Kurdish fighters last night claimed to have retaken a number of towns previously held by the extremist militants as a result of the American intervention. The strikes, conducted by US fighter jets and drones on four armed trucks and a mortar position, came as the Kurdish President, Masoud Barzani, asked the international community to provide his forces with weapons to counter the Isis forces. “We are not asking our friends to send their sons to fight on our behalf,” he said, saying they sought support and “heavy weapons” to counter Isis fighters who have captured equipment abandoned by the US-trained Iraqi army.

The United States also said on Sunday night that it had moved some staff from its consulate in Irbil due to the security situation.

US President Barack Obama warned this weekend there was no quick fix to the problems posed by Isis, whose dramatic surge across a swathe of Iraq since declaring an Islamic caliphate in June has forced Washington’s first military intervention in the country for three years.
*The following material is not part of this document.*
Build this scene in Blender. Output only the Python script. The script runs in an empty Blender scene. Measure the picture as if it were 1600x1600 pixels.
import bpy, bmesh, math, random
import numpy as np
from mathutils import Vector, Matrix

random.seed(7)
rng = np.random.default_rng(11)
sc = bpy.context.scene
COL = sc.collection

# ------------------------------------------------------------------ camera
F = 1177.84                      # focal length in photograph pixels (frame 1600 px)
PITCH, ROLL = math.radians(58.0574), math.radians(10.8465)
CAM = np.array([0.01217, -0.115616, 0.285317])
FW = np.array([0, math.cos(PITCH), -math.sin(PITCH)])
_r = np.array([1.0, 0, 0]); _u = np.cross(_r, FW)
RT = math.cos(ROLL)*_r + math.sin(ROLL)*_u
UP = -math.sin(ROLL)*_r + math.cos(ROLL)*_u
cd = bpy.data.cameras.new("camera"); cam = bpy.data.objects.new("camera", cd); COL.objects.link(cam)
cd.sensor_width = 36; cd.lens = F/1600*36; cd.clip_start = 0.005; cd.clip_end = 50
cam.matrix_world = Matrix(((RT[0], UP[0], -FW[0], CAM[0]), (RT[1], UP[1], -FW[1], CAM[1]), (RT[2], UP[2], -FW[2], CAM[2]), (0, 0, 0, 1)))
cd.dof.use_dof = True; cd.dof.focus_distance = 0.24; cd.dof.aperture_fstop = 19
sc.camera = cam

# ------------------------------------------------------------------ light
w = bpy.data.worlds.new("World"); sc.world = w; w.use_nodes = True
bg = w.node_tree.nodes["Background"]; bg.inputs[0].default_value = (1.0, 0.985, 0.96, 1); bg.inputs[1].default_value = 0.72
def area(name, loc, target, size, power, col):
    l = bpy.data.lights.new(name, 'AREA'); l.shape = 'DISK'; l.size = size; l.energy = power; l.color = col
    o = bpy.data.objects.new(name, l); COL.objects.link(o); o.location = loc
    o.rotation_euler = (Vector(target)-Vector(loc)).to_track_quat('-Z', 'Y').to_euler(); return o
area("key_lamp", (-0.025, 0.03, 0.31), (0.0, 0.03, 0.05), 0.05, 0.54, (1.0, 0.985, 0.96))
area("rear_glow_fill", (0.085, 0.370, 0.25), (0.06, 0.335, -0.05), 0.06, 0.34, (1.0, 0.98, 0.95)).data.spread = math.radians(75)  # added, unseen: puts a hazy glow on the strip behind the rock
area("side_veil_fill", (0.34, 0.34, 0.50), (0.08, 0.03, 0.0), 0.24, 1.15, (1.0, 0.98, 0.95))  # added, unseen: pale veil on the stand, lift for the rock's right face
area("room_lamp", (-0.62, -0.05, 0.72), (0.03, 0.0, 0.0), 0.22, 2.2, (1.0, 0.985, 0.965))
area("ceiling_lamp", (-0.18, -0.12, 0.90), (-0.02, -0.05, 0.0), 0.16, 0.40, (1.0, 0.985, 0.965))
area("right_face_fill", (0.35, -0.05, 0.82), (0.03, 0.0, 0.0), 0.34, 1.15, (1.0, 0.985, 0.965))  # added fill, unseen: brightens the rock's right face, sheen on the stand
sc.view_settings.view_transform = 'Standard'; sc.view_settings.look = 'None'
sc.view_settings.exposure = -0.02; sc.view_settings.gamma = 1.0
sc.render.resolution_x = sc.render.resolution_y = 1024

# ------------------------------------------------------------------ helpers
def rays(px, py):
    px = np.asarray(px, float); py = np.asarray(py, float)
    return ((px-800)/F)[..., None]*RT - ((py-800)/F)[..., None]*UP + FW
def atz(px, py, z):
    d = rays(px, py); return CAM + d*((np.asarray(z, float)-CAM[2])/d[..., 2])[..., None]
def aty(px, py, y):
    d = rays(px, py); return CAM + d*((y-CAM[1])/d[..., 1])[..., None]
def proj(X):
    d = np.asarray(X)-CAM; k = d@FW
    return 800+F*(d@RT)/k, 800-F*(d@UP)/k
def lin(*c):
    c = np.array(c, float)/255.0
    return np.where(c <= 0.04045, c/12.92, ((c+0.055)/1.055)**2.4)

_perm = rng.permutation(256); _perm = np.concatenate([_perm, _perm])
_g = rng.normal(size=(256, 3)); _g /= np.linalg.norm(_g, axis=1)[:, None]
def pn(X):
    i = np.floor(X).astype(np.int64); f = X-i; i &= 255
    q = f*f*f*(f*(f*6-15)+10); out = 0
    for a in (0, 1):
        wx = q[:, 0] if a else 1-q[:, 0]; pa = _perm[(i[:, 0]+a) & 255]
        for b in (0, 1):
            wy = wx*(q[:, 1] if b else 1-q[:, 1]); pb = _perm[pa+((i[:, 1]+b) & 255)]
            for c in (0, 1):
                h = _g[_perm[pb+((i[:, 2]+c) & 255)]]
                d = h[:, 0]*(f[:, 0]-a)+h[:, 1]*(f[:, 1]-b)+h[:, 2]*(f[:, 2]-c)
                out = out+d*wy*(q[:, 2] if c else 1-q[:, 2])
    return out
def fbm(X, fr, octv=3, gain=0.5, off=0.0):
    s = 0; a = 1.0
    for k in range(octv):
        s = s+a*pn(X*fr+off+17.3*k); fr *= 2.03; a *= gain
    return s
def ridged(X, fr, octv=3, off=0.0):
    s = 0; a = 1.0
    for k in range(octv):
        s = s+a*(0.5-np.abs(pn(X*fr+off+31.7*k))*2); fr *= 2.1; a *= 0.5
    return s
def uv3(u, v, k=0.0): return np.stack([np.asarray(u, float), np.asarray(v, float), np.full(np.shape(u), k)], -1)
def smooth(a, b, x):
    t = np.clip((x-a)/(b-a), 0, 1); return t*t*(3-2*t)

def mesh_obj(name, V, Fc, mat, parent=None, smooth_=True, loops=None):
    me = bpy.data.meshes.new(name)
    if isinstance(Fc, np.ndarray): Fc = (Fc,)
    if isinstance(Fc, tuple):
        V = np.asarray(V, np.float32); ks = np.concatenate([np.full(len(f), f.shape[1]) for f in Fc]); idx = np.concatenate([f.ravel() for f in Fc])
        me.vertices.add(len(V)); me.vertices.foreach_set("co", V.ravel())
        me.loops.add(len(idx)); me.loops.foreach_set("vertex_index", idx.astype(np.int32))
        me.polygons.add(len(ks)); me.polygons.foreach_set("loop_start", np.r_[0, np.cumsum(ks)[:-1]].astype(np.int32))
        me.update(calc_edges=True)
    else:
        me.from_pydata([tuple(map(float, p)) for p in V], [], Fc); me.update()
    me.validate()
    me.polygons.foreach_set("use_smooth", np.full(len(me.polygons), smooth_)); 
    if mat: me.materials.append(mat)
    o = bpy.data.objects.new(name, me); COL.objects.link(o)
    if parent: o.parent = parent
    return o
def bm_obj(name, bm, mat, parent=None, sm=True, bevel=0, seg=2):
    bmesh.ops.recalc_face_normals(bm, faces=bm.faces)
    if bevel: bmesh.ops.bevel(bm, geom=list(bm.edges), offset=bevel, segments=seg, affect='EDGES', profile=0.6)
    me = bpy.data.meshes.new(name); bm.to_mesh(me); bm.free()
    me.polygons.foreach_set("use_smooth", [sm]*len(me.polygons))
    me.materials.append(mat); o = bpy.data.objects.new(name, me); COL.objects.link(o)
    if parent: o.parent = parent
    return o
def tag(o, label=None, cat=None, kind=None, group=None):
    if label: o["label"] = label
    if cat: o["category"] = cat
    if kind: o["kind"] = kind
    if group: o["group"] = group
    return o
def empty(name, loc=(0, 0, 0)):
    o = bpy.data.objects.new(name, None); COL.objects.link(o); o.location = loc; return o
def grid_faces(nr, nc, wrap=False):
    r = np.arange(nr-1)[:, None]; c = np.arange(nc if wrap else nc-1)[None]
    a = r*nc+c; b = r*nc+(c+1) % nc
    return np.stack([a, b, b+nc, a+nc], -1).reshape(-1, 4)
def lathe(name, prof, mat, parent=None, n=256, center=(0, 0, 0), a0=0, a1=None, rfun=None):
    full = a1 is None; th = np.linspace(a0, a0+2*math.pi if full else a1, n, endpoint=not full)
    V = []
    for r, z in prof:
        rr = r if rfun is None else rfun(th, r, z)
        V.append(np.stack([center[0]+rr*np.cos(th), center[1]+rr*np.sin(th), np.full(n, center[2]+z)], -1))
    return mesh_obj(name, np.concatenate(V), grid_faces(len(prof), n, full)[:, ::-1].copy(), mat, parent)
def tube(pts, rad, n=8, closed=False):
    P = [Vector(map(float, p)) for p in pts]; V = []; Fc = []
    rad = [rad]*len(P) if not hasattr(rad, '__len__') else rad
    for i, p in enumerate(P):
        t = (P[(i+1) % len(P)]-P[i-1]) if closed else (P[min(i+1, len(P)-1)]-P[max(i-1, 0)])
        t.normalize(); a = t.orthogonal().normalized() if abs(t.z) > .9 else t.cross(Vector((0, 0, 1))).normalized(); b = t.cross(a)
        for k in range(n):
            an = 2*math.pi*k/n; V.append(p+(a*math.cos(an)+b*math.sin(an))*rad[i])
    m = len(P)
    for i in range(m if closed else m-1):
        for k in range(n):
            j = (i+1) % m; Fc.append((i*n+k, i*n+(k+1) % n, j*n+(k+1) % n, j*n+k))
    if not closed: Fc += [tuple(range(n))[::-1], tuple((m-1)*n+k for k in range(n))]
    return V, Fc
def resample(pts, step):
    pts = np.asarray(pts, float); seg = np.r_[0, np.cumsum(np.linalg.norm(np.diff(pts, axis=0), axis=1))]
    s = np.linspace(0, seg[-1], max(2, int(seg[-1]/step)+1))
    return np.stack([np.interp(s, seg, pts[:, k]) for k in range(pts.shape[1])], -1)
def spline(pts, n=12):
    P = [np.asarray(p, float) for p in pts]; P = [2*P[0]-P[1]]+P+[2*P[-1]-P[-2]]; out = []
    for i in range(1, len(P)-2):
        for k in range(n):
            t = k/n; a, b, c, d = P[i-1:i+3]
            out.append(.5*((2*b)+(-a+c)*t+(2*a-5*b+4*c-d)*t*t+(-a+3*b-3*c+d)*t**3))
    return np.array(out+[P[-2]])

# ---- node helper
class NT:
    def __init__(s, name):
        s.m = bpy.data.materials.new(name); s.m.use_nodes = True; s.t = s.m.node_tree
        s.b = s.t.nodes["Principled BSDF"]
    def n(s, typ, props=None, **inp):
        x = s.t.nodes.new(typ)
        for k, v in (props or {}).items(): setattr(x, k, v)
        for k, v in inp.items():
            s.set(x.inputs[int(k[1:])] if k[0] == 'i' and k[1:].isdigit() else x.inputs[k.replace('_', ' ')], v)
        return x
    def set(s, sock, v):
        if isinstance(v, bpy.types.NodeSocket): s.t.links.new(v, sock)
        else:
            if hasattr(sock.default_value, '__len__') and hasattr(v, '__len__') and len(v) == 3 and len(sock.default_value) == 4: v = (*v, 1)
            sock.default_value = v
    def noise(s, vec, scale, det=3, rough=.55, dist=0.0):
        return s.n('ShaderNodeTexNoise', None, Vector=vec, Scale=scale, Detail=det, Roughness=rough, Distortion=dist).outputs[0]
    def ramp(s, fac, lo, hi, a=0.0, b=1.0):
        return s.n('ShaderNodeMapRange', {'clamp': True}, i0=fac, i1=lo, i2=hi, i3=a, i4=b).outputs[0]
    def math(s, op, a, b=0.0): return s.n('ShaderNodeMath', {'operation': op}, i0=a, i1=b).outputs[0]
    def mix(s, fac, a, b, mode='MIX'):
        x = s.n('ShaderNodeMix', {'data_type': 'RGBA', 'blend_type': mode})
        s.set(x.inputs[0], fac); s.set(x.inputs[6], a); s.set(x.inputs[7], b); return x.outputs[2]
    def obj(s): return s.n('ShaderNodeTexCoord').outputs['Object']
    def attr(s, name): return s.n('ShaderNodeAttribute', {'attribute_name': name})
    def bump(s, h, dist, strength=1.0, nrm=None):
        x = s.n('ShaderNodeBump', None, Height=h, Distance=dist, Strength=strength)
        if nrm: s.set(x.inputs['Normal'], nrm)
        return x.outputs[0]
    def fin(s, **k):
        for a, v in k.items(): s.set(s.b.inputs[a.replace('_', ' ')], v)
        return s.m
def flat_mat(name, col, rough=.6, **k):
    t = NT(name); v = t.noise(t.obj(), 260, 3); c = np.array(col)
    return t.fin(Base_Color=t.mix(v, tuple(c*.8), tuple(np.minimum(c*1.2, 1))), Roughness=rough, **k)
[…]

Better organised and more hardline than al-Qa’ida, the militants have swept into new areas in the past week, reportedly beheading and crucifying captives including Yazidis and Christians if they refuse to convert to their brand of Islam. The Iraqi Human Rights Minister Mohammed Shia al-Sudani said the Isis attacks had reached new levels of depravity as they continue to pursue the Yazidis, who they regard as “devil worshippers”.
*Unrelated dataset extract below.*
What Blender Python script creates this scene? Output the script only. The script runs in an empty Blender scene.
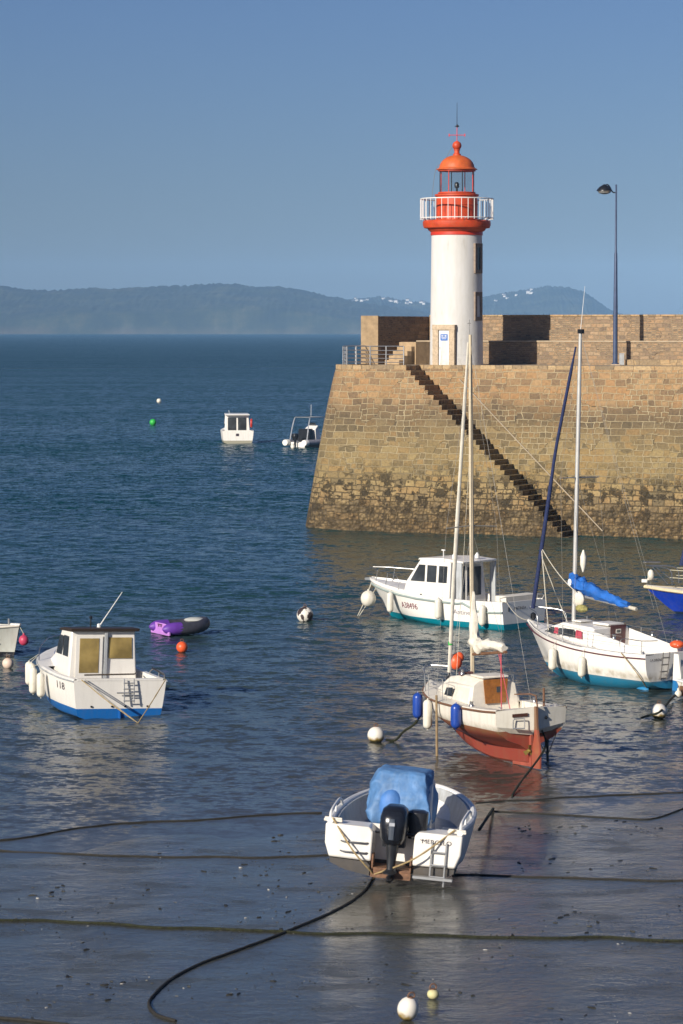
import bpy, math, random
import numpy as np
from mathutils import Vector, Matrix, noise
R = math.radians
random.seed(11)
C = bpy.context.scene.collection
F, CH, HZ = 3000.0, 11.25, 329.0
PIT = math.atan((512 - HZ) / F)

# ------------------------------------------------------------------ photograph measurements -> places on the ground
def at(px, py, z=0.0):
    x, y = (px - 341.5) / F, (512 - py) / F
    d = Vector((x, math.cos(PIT) + y * math.sin(PIT), -math.sin(PIT) + y * math.cos(PIT)))
    return Vector((0, 0, CH)) + d * ((z - CH) / d.z)
def atd(px, py, Y):
    x, y = (px - 341.5) / F, (512 - py) / F
    d = Vector((x, math.cos(PIT) + y * math.sin(PIT), -math.sin(PIT) + y * math.cos(PIT)))
    return Vector((0, 0, CH)) + d * (Y / d.y)

# ------------------------------------------------------------------ materials
def new_mat(name):
    m = bpy.data.materials.new(name); m.use_nodes = True
    nt = m.node_tree
    return m, nt, nt.nodes['Principled BSDF']
def N(nt, kind, **kw):
    n = nt.nodes.new(kind)
    for k, v in kw.items():
        if k in n.inputs: n.inputs[k].default_value = v
        else: setattr(n, k, v)
    return n
def math_node(nt, op, a, b=None, c=None, clamp=False):
    n = nt.nodes.new('ShaderNodeMath'); n.operation = op; n.use_clamp = clamp
    for i, v in enumerate((a, b, c)):
        if v is None: continue
        if isinstance(v, (int, float)): n.inputs[i].default_value = v
        else: nt.links.new(v, n.inputs[i])
    return n.outputs[0]
def mixc(nt, fac, a, b, mode='MIX'):
    n = nt.nodes.new('ShaderNodeMix'); n.data_type = 'RGBA'; n.blend_type = mode
    for s, v in ((n.inputs[0], fac), (n.inputs[6], a), (n.inputs[7], b)):
        if isinstance(v, (int, float)): s.default_value = v
        elif isinstance(v, tuple): s.default_value = (*v[:3], 1)
        else: nt.links.new(v, s)
    return n.outputs[2]
def ramp(nt, fac, stops, interp='LINEAR'):
    n = nt.nodes.new('ShaderNodeValToRGB'); n.color_ramp.interpolation = interp
    e = n.color_ramp.elements
    while len(e) < len(stops): e.new(1.0)
    for el, (p, c) in zip(e, stops):
        el.position = p
        el.color = (c, c, c, 1) if isinstance(c, (int, float)) else (*c, 1)
    nt.links.new(fac, n.inputs[0])
    return n.outputs[0]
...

Mr Sudani told Reuters news agency that accounts had emerged of the Isis assault on the town of Sinjar, the ancient home of the Yazidis, including testimony of how militants celebrated a massacre of hundreds of civilians with cheers and waving weapons in the air. None of the claims could be independently verified.
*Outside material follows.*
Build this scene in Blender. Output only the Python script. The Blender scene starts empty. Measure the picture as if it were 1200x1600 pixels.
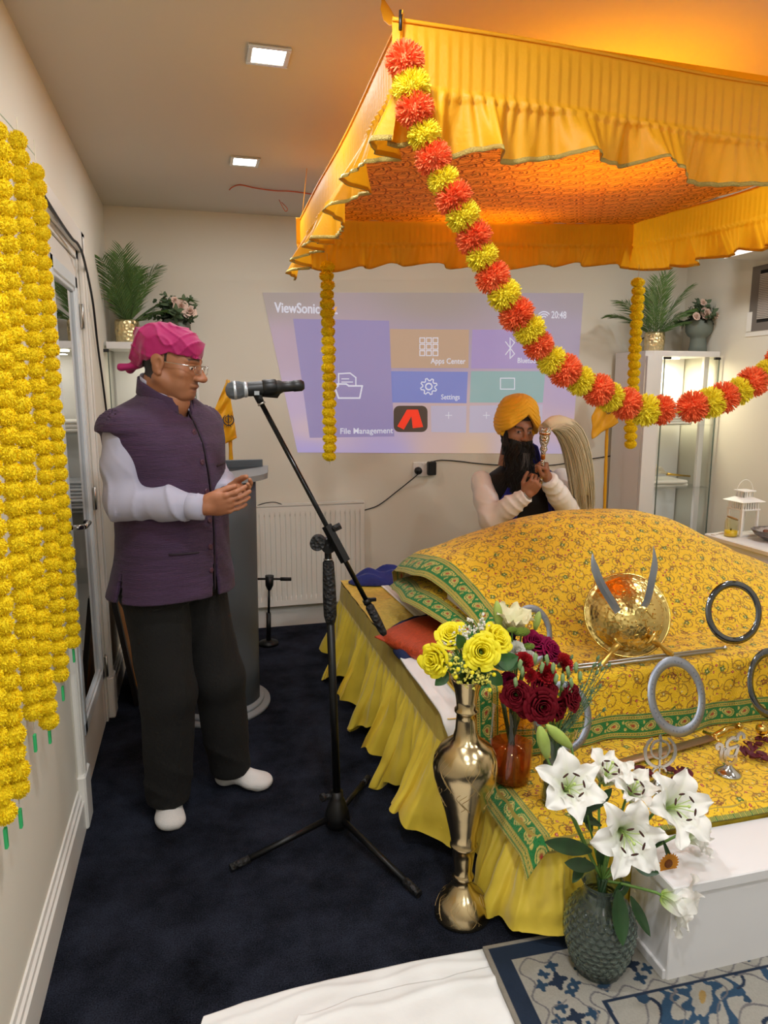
import bpy, math, random
import numpy as np
from mathutils import Vector, Matrix, noise
R = math.radians
random.seed(7)
scene = bpy.context.scene
COL = scene.collection

# ------------------------------------------------------------------ camera geometry (metres; x right, y into the room, z up)
CAM_H, PITCH, YAW, FPX = 1.52, R(9.7), R(14.8), 1110.0
_cp, _sp, _ca, _sa = math.cos(PITCH), math.sin(PITCH), math.cos(YAW), math.sin(YAW)
def _ray(x, y):
    r = x - 600; u = 800 - y
    up = u * _cp - FPX * _sp; fw = FPX * _cp + u * _sp
    return (r * _ca + fw * _sa, fw * _ca - r * _sa, up)
def atY(x, y, Y):          # point seen at a pixel, on the vertical plane at depth Y
    d = _ray(x, y); k = Y / d[1]; return Vector((d[0] * k, Y, CAM_H + d[2] * k))
def atZ(x, y, z):
    d = _ray(x, y); k = (z - CAM_H) / d[2]; return Vector((d[0] * k, d[1] * k, z))
def atX(x, y, X):
    d = _ray(x, y); k = X / d[0]; return Vector((X, d[1] * k, CAM_H + d[2] * k))

cam_data = bpy.data.cameras.new('camera'); cam = bpy.data.objects.new('camera', cam_data); COL.objects.link(cam)
cam.location = (0, 0, CAM_H)
cam.rotation_euler = (R(90) - PITCH, 0, -YAW)
cam_data.sensor_fit = 'HORIZONTAL'; cam_data.sensor_width = 36.0; cam_data.lens = FPX / 1200 * 36.0
cam_data.clip_start = 0.02
scene.camera = cam

# ------------------------------------------------------------------ colours and materials
def hexc(h):
    h = h.lstrip('#'); v = [int(h[i:i + 2], 16) / 255 for i in (0, 2, 4)]
    return tuple(c / 12.92 if c <= 0.04045 else ((c + 0.055) / 1.055) ** 2.4 for c in v)
MATS = {}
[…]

“We have striking evidence obtained from Yazidis fleeing Sinjar and some who escaped death, and also crime-scene images that show indisputably that the gangs of the Islamic State have executed at least 500 Yazidis after seizing Sinjar,” he said. “Some of the victims, including women and children, were buried alive in scattered mass graves.”

Mr Sudani added that up to 300 Yazidi women had been abducted, giving rise to fears they could be taken outside Iraq. In the meantime, the fate of hundreds of families from the minority threatened with execution unless they convert to Islam remained unknown after a deadline passed yesterday afternoon. In remarks likely to put pressure on Washington to step up its policy of limited air strikes on Isis targets, Mr Sudani said: “In some of the images we have obtained there are lines of dead Yazidis who have been shot in the head while the Islamic State fighters cheer and wave their weapons over the corpses. This is a vicious atrocity.”

Yesterday Pope Francis said during his weekly address that the attacks on religious minorities in Iraq left him in “dismay and disbelief” and that the reported violence “offends humanity”.

Downing Street said it expected to increase aid deliveries to the thousands trapped without shelter on Mount Sinjar in the coming days.

After a meeting of Whitehall officials yesterday, Downing Street said the humanitarian situation remained “deeply worrying” and it was also increasing the number of UK advisers in Irbil.

There were reports that as many as 20,000 Yazidis had managed to secure a safe passage off Mount Sinjar through a Kurdish-controlled part of Syria and then into the Iraqi Kurdish autonomous zone.

Laurent Fabius, the French Foreign Minister, also pledged further aid during a visit to Iraq yesterday as London, Paris and Washington continued to voice irritation at the failure of Iraq’s Shia Prime Minister Nouri al-Maliki to step aside to form a more inclusive government.